- _WHAT TO DO_: The exercise asks you to copy every line below in which "that" appears.

- _SUPPLIED MATERIAL_:
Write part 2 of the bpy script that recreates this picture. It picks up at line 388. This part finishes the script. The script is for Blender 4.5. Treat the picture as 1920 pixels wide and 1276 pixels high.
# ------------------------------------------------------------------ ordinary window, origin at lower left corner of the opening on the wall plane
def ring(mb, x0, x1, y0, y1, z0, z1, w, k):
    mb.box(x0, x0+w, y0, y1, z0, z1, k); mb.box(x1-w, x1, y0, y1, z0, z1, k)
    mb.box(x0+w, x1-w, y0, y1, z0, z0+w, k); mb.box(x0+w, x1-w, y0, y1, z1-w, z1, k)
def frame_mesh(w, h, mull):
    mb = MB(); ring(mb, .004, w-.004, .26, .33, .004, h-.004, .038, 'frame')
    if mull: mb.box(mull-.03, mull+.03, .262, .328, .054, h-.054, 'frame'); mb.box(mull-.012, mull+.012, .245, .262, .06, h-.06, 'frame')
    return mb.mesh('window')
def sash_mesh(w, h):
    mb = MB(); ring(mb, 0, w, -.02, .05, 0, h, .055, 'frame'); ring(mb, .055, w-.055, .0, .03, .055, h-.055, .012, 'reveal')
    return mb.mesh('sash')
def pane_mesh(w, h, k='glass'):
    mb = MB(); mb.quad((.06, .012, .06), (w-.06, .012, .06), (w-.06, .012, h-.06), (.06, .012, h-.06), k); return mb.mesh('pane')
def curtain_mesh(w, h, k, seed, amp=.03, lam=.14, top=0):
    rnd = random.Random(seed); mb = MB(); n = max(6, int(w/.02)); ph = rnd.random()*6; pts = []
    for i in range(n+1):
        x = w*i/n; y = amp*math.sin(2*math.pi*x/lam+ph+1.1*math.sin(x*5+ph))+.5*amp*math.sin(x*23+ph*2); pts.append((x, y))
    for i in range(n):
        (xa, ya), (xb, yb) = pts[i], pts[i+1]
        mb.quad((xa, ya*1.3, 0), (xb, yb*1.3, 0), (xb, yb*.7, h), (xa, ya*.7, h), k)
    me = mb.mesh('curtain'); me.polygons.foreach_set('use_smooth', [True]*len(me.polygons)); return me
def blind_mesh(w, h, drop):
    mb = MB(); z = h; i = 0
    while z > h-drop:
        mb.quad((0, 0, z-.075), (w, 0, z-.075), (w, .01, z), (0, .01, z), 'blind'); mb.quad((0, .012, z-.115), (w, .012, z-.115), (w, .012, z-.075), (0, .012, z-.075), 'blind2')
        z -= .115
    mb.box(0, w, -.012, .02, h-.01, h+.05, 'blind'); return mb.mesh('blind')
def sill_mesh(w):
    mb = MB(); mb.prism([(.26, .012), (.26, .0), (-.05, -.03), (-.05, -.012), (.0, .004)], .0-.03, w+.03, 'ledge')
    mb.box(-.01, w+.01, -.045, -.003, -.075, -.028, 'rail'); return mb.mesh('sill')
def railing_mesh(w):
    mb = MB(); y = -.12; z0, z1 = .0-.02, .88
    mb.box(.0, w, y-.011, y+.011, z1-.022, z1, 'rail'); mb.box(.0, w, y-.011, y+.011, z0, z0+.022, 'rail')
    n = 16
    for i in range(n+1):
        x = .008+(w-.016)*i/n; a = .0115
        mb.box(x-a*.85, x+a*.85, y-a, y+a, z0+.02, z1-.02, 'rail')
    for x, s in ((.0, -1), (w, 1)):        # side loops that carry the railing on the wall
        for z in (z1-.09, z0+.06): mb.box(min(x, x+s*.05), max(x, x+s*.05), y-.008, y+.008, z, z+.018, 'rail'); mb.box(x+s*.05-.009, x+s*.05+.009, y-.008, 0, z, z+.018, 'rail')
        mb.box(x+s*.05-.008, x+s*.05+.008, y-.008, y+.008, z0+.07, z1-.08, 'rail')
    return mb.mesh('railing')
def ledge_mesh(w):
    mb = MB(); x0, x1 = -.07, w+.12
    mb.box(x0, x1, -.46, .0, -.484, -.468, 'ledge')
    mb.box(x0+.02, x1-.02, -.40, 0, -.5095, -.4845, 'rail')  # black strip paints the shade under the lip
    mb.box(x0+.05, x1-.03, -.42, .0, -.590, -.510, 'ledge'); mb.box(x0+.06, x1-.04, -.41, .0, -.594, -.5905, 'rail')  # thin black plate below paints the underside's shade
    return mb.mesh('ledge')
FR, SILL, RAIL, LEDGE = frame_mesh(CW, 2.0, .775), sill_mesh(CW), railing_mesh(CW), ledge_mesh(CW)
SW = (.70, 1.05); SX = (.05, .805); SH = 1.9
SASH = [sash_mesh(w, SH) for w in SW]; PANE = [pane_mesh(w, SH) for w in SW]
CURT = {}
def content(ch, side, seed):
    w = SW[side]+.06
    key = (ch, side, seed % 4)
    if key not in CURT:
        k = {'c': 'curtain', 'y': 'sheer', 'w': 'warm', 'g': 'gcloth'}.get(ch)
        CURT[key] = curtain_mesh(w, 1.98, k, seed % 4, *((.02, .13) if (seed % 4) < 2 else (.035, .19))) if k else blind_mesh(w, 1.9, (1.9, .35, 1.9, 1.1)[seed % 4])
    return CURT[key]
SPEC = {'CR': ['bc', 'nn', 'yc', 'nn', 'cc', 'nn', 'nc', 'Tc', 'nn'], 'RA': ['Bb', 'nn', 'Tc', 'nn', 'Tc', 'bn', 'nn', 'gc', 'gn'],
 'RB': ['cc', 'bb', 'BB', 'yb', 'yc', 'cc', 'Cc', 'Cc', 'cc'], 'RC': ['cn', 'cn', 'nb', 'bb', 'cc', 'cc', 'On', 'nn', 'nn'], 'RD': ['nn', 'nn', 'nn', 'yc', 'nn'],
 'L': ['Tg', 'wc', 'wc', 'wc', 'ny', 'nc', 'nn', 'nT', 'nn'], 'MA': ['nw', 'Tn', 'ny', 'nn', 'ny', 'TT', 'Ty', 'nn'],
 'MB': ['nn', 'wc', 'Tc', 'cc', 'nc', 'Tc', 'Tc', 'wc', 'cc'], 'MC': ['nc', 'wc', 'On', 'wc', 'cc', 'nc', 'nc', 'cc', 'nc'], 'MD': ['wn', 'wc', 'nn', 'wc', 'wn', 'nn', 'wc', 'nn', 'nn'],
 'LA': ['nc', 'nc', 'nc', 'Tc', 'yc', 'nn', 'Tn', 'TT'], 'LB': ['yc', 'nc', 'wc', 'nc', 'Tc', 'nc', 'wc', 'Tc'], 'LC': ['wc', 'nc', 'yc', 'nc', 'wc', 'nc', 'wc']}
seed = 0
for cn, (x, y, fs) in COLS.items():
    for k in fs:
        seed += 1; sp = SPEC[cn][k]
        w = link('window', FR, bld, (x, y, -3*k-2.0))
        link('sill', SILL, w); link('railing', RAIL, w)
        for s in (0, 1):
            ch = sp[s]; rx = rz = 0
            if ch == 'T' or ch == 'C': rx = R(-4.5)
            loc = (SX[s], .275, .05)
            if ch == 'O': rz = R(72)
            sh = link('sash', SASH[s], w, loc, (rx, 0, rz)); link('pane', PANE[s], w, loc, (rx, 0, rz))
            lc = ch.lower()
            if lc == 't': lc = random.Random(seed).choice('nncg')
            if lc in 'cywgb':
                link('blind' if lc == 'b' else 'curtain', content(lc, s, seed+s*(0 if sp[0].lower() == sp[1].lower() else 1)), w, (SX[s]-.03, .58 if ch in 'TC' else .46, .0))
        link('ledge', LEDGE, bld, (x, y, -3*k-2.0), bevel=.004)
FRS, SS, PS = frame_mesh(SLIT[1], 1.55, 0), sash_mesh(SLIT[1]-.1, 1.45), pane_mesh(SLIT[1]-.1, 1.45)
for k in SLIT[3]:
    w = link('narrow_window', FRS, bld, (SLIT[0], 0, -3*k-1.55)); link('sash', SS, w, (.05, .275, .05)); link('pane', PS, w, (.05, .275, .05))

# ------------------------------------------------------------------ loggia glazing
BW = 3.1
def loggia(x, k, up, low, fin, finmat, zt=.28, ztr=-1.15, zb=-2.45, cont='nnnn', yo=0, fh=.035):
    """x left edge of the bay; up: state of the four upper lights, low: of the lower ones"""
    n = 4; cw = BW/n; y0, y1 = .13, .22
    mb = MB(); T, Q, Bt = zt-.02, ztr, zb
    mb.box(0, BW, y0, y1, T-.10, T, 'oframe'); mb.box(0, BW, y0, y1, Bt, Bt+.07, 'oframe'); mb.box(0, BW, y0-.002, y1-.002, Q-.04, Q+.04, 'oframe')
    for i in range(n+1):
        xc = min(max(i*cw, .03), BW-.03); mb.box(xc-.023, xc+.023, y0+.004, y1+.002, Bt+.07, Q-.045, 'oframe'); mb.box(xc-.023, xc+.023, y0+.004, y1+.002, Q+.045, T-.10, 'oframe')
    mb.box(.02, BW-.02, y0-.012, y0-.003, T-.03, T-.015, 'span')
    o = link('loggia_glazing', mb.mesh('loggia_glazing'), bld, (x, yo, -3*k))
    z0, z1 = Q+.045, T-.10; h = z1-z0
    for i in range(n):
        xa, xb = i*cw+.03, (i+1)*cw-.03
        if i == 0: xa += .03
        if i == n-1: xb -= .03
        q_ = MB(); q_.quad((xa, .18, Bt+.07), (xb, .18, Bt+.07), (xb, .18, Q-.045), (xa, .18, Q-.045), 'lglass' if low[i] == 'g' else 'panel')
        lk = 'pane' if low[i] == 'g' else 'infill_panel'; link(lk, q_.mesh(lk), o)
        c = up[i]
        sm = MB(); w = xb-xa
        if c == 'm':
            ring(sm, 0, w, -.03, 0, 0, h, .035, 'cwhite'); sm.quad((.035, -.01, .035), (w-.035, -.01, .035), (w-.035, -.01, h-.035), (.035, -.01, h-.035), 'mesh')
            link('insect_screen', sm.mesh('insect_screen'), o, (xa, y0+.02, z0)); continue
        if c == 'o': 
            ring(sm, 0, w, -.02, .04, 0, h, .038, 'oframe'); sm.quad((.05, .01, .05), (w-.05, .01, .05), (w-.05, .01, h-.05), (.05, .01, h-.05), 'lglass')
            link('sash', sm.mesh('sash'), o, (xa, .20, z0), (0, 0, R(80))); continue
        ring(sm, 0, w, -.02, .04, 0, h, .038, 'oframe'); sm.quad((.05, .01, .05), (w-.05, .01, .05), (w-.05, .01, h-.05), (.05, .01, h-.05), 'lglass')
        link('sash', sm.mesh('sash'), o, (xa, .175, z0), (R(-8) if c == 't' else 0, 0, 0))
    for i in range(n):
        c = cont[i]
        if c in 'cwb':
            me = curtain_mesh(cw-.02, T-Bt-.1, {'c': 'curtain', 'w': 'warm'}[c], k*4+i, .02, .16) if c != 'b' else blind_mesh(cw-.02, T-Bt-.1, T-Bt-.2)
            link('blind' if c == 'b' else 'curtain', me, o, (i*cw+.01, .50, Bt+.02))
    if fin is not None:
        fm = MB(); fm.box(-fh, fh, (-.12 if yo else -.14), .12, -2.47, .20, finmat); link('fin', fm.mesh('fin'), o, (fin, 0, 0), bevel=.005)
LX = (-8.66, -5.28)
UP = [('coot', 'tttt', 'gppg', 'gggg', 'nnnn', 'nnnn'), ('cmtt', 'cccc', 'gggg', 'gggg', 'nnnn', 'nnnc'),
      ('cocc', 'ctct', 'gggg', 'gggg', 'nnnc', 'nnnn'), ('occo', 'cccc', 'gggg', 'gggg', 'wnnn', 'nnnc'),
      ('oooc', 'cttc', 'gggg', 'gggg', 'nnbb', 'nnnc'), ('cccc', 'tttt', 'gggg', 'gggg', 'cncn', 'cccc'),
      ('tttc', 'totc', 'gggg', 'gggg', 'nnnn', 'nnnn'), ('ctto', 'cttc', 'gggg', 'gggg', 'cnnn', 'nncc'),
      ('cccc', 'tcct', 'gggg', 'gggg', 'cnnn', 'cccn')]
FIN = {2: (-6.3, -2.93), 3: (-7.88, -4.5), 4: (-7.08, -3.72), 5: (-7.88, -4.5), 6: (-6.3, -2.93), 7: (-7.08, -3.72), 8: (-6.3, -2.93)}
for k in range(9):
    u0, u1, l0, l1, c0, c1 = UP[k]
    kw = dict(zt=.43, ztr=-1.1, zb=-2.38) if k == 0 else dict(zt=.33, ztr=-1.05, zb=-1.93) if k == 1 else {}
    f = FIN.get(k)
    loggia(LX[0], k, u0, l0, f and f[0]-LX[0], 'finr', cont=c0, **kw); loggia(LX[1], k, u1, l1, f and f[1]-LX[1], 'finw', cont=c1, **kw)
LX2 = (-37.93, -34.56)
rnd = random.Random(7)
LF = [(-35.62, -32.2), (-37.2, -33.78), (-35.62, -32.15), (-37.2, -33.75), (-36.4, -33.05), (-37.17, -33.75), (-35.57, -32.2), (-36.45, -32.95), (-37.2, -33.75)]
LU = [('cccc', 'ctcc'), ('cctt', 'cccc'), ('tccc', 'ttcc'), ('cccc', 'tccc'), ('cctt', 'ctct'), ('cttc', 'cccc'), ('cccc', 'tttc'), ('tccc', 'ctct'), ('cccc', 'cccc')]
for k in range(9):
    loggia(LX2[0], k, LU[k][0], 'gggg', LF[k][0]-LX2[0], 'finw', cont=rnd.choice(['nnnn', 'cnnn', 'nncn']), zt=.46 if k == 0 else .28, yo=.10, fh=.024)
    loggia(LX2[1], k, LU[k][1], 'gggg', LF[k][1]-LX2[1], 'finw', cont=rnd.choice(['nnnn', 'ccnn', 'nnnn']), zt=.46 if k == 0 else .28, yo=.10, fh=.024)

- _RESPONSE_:
Write part 2 of the bpy script that recreates this picture. It picks up at line 388. This part finishes the script. The script is for Blender 4.5. Treat the picture as 1920 pixels wide and 1276 pixels high.
    for x, s in ((.0, -1), (w, 1)):        # side loops that carry the railing on the wall